リアルな問題を解決するサービス
Web サービスには「バーチャルな問題を解決するサービス」と「リアルな問題を解決するサービス」の2種類があると思っています。
Web 2.0 的なサービスと言われるものの多くは前者であり、どちらかというと Web に詳しいごく一部の人たちがターゲットです。
それはそれで良いとは思うのですが、僕の価値観では、世の中の一般の多くの人が抱えている問題を解決する、後者の方にずっと大きな価値があると思っています。
そんな「リアルな問題」と言っていいアルバイトのシフト管理の煩雑さ、これを解決する「シフター」というサービスを、知り合い二人がやっている会社がリリースしました。
» シフター - アルバイトのシフト管理の悩みを解決! -
まだ開発途中の段階でデモをみせてもらったとき、コンセプトと製品(特にUI)ともにとても良いなあ、と感じたのを覚えています。
「機能を削りに削った」「自分のおかんでも使える」
シフト管理画面は以下のような感じ。シンプルでわかりやすく、シフトを入力したり時間をずらすといった操作は、Google Calendar のようにマウスでスイスイーッとできるのが気持ち良さそうでした。
アルバイトのシフト管理、という解決すべき問題に一点集中、限定されているところ、それと使いやすさをとことん追求している姿勢が良いと感じます。
その姿勢は、
» おかんでも使える? ワイアードのアルバイト勤務管理サービス「シフター」 - ITmedia Biz.ID
の記事の下記引用部分からもうかがい知れます。
「これ1つで何でもできるような、多機能で高機能なサービスではない。むしろ機能を削りに削った」(ワイアードの石原明彦社長)。勤務時間(シフト)を組むことだけに特化したユーザーインタフェースで、「普段はPCを使わない人でも使える、自分のおかんでも使える。そんなサービスを目指した」という。

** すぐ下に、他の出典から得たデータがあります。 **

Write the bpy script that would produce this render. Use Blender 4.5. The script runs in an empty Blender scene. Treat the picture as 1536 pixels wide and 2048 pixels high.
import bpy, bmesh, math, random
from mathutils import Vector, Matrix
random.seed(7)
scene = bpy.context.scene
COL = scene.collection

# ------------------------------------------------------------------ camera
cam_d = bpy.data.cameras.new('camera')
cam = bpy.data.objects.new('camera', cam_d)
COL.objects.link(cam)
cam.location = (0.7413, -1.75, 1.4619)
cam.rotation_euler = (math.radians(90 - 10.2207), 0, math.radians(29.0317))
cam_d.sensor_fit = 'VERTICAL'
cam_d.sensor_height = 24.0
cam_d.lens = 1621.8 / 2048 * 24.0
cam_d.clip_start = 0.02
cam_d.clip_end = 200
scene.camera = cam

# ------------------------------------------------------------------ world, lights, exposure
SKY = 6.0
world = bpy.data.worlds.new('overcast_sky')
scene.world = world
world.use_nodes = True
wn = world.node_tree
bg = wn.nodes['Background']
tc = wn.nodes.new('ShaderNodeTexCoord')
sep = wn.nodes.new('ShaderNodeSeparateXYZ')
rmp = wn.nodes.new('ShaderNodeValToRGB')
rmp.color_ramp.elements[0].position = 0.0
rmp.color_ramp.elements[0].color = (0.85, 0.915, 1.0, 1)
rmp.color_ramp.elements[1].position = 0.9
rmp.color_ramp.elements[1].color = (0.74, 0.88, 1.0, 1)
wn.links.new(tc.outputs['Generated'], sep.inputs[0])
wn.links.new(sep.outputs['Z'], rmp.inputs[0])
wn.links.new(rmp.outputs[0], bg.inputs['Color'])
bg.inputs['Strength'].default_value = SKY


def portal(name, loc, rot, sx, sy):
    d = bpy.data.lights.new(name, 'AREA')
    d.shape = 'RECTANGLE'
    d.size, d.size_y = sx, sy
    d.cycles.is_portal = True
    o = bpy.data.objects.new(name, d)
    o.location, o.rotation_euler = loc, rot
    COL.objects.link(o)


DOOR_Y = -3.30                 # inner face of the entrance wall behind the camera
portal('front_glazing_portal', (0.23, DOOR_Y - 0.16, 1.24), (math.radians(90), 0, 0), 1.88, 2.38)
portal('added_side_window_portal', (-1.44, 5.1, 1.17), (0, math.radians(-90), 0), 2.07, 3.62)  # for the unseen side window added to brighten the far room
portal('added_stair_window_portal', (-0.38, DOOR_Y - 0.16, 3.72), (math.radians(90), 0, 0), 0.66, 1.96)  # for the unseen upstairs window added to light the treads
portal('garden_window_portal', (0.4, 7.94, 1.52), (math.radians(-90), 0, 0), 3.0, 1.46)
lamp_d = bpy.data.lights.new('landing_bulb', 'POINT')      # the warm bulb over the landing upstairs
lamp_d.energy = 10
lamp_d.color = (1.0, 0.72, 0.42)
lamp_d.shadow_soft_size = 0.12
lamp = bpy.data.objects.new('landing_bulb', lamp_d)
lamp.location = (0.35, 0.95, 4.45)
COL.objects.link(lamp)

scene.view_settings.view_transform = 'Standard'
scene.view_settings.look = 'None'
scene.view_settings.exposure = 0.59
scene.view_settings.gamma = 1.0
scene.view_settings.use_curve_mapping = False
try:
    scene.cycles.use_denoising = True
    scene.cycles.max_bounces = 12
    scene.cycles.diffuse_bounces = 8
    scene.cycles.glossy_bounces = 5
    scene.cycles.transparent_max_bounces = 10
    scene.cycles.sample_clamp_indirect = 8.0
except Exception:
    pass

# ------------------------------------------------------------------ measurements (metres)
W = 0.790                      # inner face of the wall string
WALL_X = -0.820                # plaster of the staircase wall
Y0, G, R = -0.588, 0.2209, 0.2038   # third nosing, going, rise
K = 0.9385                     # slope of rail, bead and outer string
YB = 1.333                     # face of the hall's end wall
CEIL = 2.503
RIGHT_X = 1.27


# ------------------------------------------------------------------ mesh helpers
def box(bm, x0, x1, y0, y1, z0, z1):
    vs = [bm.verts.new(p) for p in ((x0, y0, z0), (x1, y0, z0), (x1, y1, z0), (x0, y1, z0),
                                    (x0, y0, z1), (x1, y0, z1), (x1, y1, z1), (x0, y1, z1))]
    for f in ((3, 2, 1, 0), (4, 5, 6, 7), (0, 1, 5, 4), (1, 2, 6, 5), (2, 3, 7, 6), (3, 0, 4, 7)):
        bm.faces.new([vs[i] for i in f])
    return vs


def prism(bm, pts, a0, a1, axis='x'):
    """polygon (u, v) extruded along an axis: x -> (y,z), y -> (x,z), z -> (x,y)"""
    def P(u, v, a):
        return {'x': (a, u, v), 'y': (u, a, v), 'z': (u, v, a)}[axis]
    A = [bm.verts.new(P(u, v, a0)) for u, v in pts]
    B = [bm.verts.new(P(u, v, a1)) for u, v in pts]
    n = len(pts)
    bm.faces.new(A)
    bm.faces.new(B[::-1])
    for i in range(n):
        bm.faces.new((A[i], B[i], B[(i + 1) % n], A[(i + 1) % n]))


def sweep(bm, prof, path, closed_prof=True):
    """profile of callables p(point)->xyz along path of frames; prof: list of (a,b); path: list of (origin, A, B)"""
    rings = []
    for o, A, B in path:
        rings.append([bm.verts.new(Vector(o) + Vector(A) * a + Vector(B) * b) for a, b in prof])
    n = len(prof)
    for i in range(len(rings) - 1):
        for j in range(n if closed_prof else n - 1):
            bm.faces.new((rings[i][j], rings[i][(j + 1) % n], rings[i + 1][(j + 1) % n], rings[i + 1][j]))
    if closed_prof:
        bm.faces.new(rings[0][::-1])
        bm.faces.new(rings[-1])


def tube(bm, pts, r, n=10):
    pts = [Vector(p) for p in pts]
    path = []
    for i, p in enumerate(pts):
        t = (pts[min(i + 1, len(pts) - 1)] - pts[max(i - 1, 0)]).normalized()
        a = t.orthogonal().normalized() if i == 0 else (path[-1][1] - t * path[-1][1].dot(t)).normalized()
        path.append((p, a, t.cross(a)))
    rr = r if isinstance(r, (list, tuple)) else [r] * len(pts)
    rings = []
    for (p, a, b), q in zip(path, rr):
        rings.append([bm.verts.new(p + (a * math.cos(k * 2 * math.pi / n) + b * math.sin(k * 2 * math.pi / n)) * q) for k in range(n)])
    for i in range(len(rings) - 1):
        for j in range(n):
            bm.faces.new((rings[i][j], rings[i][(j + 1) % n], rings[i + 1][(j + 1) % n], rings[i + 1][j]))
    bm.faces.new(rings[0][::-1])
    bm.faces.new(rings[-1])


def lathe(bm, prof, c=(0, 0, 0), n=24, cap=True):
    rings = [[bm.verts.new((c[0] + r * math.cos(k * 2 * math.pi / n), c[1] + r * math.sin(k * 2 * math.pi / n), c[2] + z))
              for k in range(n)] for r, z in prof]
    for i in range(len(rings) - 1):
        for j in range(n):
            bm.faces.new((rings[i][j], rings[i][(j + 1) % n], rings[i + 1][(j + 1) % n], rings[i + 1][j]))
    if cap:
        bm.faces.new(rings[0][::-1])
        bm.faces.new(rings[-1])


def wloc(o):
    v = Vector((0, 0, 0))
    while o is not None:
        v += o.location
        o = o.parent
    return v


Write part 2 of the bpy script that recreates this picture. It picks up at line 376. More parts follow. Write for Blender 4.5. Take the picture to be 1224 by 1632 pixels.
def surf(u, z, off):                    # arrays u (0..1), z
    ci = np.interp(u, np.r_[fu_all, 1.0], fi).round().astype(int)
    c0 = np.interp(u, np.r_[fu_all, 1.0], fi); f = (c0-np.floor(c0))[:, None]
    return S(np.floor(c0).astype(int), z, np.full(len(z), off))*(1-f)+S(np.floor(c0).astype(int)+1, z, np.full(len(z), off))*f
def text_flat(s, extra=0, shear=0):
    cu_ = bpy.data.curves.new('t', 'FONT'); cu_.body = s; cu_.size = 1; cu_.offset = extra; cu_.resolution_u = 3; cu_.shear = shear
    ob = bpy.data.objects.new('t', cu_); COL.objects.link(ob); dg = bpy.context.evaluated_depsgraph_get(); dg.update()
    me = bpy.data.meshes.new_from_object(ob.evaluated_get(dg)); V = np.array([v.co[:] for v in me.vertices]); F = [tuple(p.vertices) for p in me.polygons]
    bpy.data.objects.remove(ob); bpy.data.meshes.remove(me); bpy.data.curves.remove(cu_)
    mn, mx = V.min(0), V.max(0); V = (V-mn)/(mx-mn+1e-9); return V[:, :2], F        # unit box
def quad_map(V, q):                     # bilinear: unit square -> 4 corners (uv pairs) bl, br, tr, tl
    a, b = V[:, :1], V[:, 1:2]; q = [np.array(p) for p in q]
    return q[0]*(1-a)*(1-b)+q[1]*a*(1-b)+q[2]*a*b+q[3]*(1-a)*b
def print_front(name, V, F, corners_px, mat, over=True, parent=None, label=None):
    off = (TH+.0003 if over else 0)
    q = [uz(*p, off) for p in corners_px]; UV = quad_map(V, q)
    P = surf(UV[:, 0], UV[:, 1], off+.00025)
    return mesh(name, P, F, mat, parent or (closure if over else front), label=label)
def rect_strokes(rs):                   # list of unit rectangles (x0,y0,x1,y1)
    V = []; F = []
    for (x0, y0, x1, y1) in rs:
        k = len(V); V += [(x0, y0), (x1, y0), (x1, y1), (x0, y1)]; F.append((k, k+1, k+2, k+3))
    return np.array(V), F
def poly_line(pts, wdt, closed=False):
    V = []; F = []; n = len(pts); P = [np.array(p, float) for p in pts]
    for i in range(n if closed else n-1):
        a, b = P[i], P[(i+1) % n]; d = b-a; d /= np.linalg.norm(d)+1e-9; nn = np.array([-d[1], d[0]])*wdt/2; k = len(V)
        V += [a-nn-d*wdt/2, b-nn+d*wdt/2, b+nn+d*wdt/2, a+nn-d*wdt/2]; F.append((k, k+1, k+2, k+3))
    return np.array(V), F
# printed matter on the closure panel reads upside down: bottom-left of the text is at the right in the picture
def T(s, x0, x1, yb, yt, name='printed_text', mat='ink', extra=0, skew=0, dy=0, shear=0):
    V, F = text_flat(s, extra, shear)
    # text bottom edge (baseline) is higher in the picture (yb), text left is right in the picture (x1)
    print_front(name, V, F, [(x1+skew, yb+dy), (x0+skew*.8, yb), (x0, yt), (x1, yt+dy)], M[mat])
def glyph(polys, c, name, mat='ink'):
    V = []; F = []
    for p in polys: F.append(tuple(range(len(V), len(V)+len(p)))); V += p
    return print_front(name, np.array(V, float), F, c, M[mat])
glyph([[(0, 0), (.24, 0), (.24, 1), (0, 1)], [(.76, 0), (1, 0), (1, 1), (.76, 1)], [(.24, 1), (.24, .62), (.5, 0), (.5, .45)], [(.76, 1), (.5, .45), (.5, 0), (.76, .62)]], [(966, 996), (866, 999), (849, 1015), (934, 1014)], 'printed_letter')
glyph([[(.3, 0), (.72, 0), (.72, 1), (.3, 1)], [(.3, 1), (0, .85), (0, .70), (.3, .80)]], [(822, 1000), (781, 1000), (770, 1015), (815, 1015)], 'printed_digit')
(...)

「機能を削りに削った」と「自分のおかんでも使える」は名言です。
Web サービス作りの教科書 Getting Real
僕が「シフター」をいけてるなあ、と思うのは、個人的に Web サービス作りの教科書だと思っている Getting Real(*) に書かれていることをかなり忠実に実行しているからなんだと思います。
» Getting Real(日本語版はこちら)
* シンプルで使いやすい便利サービスをいくつか提供していて、Ruby on Rails の開発元でもある 37signals がそのノウハウを惜しげもなく披露している PDF 本。いまは HTML 形式ならば無料で読めます。
「機能を削りに削った」なんかはそのまま、Build Less(少なく作る) に書かれていますし、機能を特化している点は、What's the Big Idea?(それは結局何をするものなの?) に忠実と言って良い。
プロモーションサイト
シフターのプロモーションサイトもかなりいけてるのですが、プロモーションサイトはこうあるべきということが書かれている A Powerful Promo Site(いけてるプロモサイト) の素晴らしい見本と言えます。
利用者の声つきの導入事例あり、スクリーンキャプチャあり、メディア掲載情報あり、と充実しているのですが、なかでも秀逸なのが、
» CiFTR(シフター)-経営者のメリット
のページです。
ここで、シフト管理がちゃんとされていないがために、時給1000円のアルバイトの人が1人6時間週2日余計に働いてしまった、というありそうなストーリーを語っています。
そうすると余計な人件費が一ヶ月で
6時間 x 2日 x 4週 x 1,000円 = 48,000円
かかってしまう計算です。
シフターの年間契約は 49,800円(2008/9/12現在) なので、一年間かかる費用だけで、ひと月のロスをチャラにできますよ、という提案をサイト上でおこなっているのです。
まさに Web サイトが営業マンに成り代わっています。しかも24時間365日休まず働く営業マンに。
最後に残念な点をちょこっと
ちょっと残念な点は、試用するためには、簡単ではあるが店舗名などを登録し、連絡を待つ必要があること。それで本当に導入を検討しようというユーザーだけをある程度フィルタリングできる、ということもあるのでしょうが、ちょっと UI だけでも試してみたい、というユーザーが気軽にアプリケーションに触れることができる仕組みもあってもいいのではないだろうか。(実際、このレビューも、製品に関してはデモをみせてもらったときの記憶をたよりに書いていて、今現在のバージョンを試しに触りながら書くことができていない)
Getting Real では、そのあたりのことが Free Samples(無料サンプル) に書かれています。
とはいえ、トータルで非常によくできているサービス。こういった「リアルな問題を解決するための Web サービス」はどんどんでてきて欲しいし、僕もそういうサービスを作りたいと思っています。
「シフター」にはそのいいロールモデルになってほしい。応援しています。